Adieu à Pierre Bouteiller. Adieu, l’ami. Il est 15h quand, à l’église Saint-Pierre-du-Gros-Caillou, rue Saint-Dominique, à Paris, une messe est dite à la mémoire de l’homme que des millions d’auditeurs de France Inter ont suivi et aimé au fil d’une trentaine d’années, cette «grande voix de radio», terme utilisé par la presse à l’annonce de sa disparition.

Ses fils, puis son copain d’enfance, et enfin Olivier Barrot (dans un beau discours) vont rappeler les qualités de celui qui aura été l’un de mes meilleurs amis. Nous nous sommes connus, gamins, quand nous étions finalistes de la «Coupe des reporters», une émission d’Europe n° 1 (c’est ainsi qu’on appelait cette radio encore toute nouvelle), en 1958. Le prix pour les gagnants ? Un stage au sein de la rédaction qu’animaient des personnages à l’époque célèbres et influents : Maurice Siegel, Jean Gorini… Des noms aujourd’hui inconnus, vestiges d’un monde englouti.

Pierre Bouteiller possédait quelques dons irremplaçables : la voix qu’il savait faire ironique ou complice ; le goût pour toutes formes d’expression – cinéma, théâtre, littérature et, surtout, la musique. C’était un cinglé de jazz et un fanatique de classique. Virtuose du piano, il nous a tous fait chanter, réunis autour de lui, quand, assis face au clavier, il se penchait pour jouer du Trenet, du Sinatra, du Ferré. Il avait cette faculté de nous entraîner dans son rythme, une prédilection pour la fête, l’amitié, l’humour. Je n’ai jamais passé un coup de fil à Pierre sans rire à ses saillies, anecdotes et calembours.

Persifleur, disaient ses critiques. Non, mais un journaliste libre, au ton mordant, à la langue légère et choisie. Je crois que, d’une certaine manière, c’est Pierre qui a, avec quelques autres, bien sûr, contribué à créer «l’esprit France Inter», cette «couleur sonore» grâce à laquelle on distingue une radio d’une autre.
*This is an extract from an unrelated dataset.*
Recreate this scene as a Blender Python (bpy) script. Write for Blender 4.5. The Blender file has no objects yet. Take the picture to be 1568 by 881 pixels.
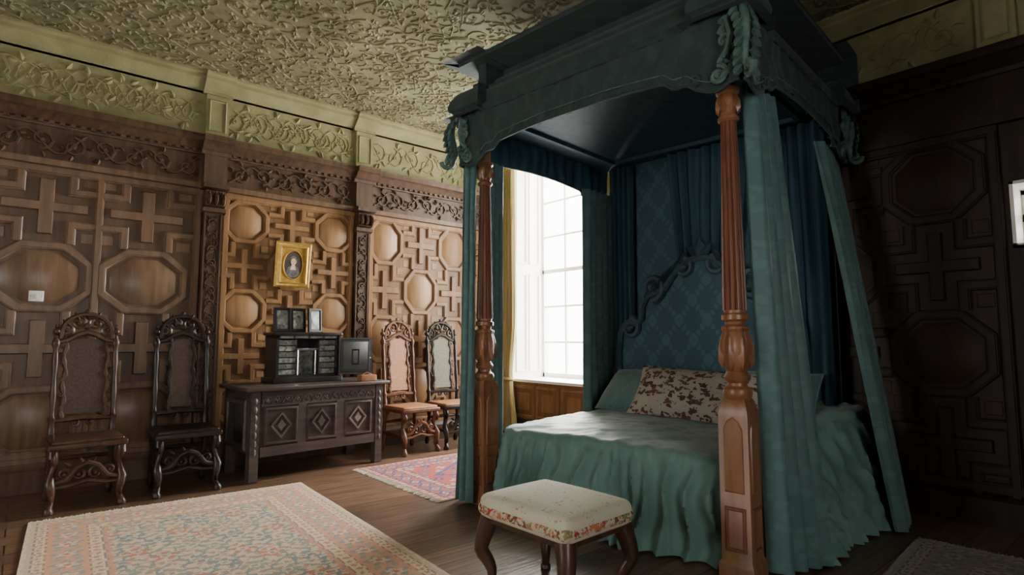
import bpy, math, random
import numpy as np
from mathutils import Vector, Matrix, noise
random.seed(7)
PI=math.pi
V=Vector
# ------------------------------------------------------------------ materials
def newmat(name):
    m=bpy.data.materials.new(name); m.use_nodes=True
    nt=m.node_tree; b=nt.nodes['Principled BSDF']; return m,nt,b
def N(nt,t,**k):
    n=nt.nodes.new(t)
    for a,v in k.items(): setattr(n,a,v)
    return n
def ramp(nt,stops):
    r=nt.nodes.new('ShaderNodeValToRGB'); e=r.color_ramp.elements
    while len(e)<len(stops): e.new(0.5)
    for i,(p,c) in enumerate(stops):
        e[i].position=p; e[i].color=(*c,1)
    return r
def mat_noise(name,c1,c2,scale=8,stretch=(1,1,1),rough=.6,bump=.1,bscale=None,spec=.4,metal=0,detail=6,sheen=0,dist=0.4):
    m,nt,b=newmat(name)
    tc=N(nt,'ShaderNodeTexCoord'); mp=N(nt,'ShaderNodeMapping'); mp.inputs['Scale'].default_value=stretch
    nz=N(nt,'ShaderNodeTexNoise'); nz.inputs['Scale'].default_value=scale; nz.inputs['Detail'].default_value=detail
    nz.inputs['Distortion'].default_value=dist
    nt.links.new(tc.outputs['Object'],mp.inputs[0]); nt.links.new(mp.outputs[0],nz.inputs['Vector'])
    r=ramp(nt,[(.3,c1),(.7,c2)]); nt.links.new(nz.outputs['Fac'],r.inputs[0]); nt.links.new(r.outputs[0],b.inputs['Base Color'])
    b.inputs['Roughness'].default_value=rough; b.inputs['Specular IOR Level'].default_value=spec; b.inputs['Metallic'].default_value=metal
    if sheen: b.inputs['Sheen Weight'].default_value=sheen
    if bump:
        bp=N(nt,'ShaderNodeBump'); bp.inputs['Strength'].default_value=bump; bp.inputs['Distance'].default_value=.01
        if bscale:
            n2=N(nt,'ShaderNodeTexNoise'); n2.inputs['Scale'].default_value=bscale; nt.links.new(mp.outputs[0],n2.inputs['Vector']); nt.links.new(n2.outputs['Fac'],bp.inputs['Height'])
        else: nt.links.new(nz.outputs['Fac'],bp.inputs['Height'])
        nt.links.new(bp.outputs[0],b.inputs['Normal'])
    return m
def wood(name,c1,c2,axis='z',rough=.42,scale=5,spec=.4,bump=.12):
    st={'z':(4,4,.5),'x':(.5,4,4),'y':(4,.5,4)}[axis]
    return mat_noise(name,c1,c2,scale,st,rough,bump,None,spec)
def mat_attr(name,rough=.9):
    m,nt,b=newmat(name); a=N(nt,'ShaderNodeAttribute',attribute_name='Col'); nt.links.new(a.outputs['Color'],b.inputs['Base Color'])
    b.inputs['Roughness'].default_value=rough; b.inputs['Specular IOR Level'].default_value=.1
    nz=N(nt,'ShaderNodeTexNoise'); nz.inputs['Scale'].default_value=300
    bp=N(nt,'ShaderNodeBump'); bp.inputs['Strength'].default_value=.25; bp.inputs['Distance'].default_value=.004
    nt.links.new(nz.outputs['Fac'],bp.inputs['Height']); nt.links.new(bp.outputs[0],b.inputs['Normal'])
    return m
def mat_floral(name,base,cols,scale,thr=.5,rough=.85,stretch=(1,1,1)):
    m,nt,b=newmat(name)
    tc=N(nt,'ShaderNodeTexCoord'); mp=N(nt,'ShaderNodeMapping'); mp.inputs['Scale'].default_value=stretch
    nz=N(nt,'ShaderNodeTexNoise'); nz.inputs['Scale'].default_value=scale*1.3
    mix=N(nt,'ShaderNodeMixRGB'); mix.inputs[0].default_value=.12
    vo=N(nt,'ShaderNodeTexVoronoi'); vo.inputs['Scale'].default_value=scale
    nt.links.new(tc.outputs['Object'],mp.inputs[0]); nt.links.new(mp.outputs[0],nz.inputs['Vector'])
    nt.links.new(mp.outputs[0],mix.inputs[1]); nt.links.new(nz.outputs['Color'],mix.inputs[2]); nt.links.new(mix.outputs[0],vo.inputs['Vector'])
    r=ramp(nt,[(thr-.03,(1,1,1)),(thr+.03,(0,0,0))]); nt.links.new(vo.outputs['Distance'],r.inputs[0])
    sp=N(nt,'ShaderNodeSeparateColor'); nt.links.new(vo.outputs['Color'],sp.inputs[0])
    k=len(cols); r2=ramp(nt,[(i/k,c) for i,c in enumerate(cols)]); r2.color_ramp.interpolation='CONSTANT'; nt.links.new(sp.outputs[0],r2.inputs[0])
    mx=N(nt,'ShaderNodeMixRGB'); mx.inputs[1].default_value=(*base,1); nt.links.new(r.outputs[0],mx.inputs[0]); nt.links.new(r2.outputs[0],mx.inputs[2])
    nt.links.new(mx.outputs[0],b.inputs['Base Color']); b.inputs['Roughness'].default_value=rough; b.inputs['Specular IOR Level'].default_value=.15
    return m
def mat_damask(name,c1,c2,axes=(1,2),p=.26,q=.34,rough=.6,sheen=0,along=None):
    m,nt,b=newmat(name)
    tc=N(nt,'ShaderNodeTexCoord'); sx=N(nt,'ShaderNodeSeparateXYZ'); nt.links.new(tc.outputs['Object'],sx.inputs[0])
    def M(op,a,bv=None):
        n=N(nt,'ShaderNodeMath',operation=op)
        for i,x in enumerate([a,bv]):
            if x is None: continue
            if isinstance(x,(int,float)): n.inputs[i].default_value=x
            else: nt.links.new(x,n.inputs[i])
        return n.outputs[0]
    A,B=sx.outputs[axes[0]],sx.outputs[axes[1]]
    if along: A=M('ADD',sx.outputs[0],sx.outputs[1])
    cy=M('COSINE',M('MULTIPLY',A,2*PI/p)); cz=M('COSINE',M('MULTIPLY',B,2*PI/q))
    s=M('ABSOLUTE',M('ADD',cy,cz))
    cy2=M('COSINE',M('MULTIPLY',A,8*PI/p)); cz2=M('COSINE',M('MULTIPLY',B,8*PI/q))
    s2=M('MULTIPLY',M('MULTIPLY',cy2,cz2),.35)
    nz=N(nt,'ShaderNodeTexNoise'); nz.inputs['Scale'].default_value=7; nt.links.new(tc.outputs['Object'],nz.inputs['Vector'])
    t=M('ADD',M('ADD',s,s2),M('MULTIPLY',M('SUBTRACT',nz.outputs['Fac'],.5),.5))
    r=ramp(nt,[(.26,c2),(.44,c1)]); nt.links.new(t,r.inputs[0]); nt.links.new(r.outputs[0],b.inputs['Base Color'])
    b.inputs['Roughness'].default_value=rough; b.inputs['Specular IOR Level'].default_value=.3
    if sheen: b.inputs['Sheen Weight'].default_value=sheen
    bp=N(nt,'ShaderNodeBump'); bp.inputs['Strength'].default_value=.25; bp.inputs['Distance'].default_value=.01
    n2=N(nt,'ShaderNodeTexNoise'); n2.inputs['Scale'].default_value=14; nt.links.new(tc.outputs['Object'],n2.inputs['Vector']); nt.links.new(n2.outputs['Fac'],bp.inputs['Height']); nt.links.new(bp.outputs[0],b.inputs['Normal'])
    return m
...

C’était un après-midi de deuil, et à la fin de la journée, au Quai d’Orsay, on célébrait la victoire d’un deuil. Je m’explique : le ministre des Affaires étrangères, Jean-Marc Ayrault, remettait les insignes d’officier de la Légion d’honneur à une femme d’exception, Albina du Boisrouvray, créatrice et responsable de la Fondation FXB, qui, depuis trente ans, dans le monde entier, vient en aide aux «enfants du sida», en Afrique, en Inde… Cette ONG est reconnue partout, car Albina n’a cessé de parcourir la planète pour obtenir les soutiens nécessaires à sa belle et généreuse entreprise. FXB sont les initiales du fils d’Albina, un archange, disparu dans le crash de son hélicoptère, ce qui plongea sa mère dans un gouffre de malheur et de douleur.

Ici intervient ce que j’appelle la «victoire d’un deuil». Riche héritière d’une famille bolivienne, Albina, devenue productrice de films (dix-sept ans de cinéma entre 1969 et 1986) arrête tout, vend une majeure partie de ses biens, pour se consacrer au sauvetage, à la vie des autres. La mort de son fils l’a fait changer d’existence pour se dévouer à la cause des enfants et des familles dans la misère. Elle créera des villages, appliquera des méthodes intelligentes d’économie autonome et deviendra l’une des plus grandes références du monde associatif et humanitaire. En l’écoutant sous les lustres du Quai, face à des gens tous acquis à sa cause (Bernard Kouchner en tête, au côté duquel elle apprit avec Médecins sans Frontières), j’ai pensé que, au fond, le titre de l’un de ses meilleurs films résumait bien sa vie et son action : L’important, c’est d’aimer.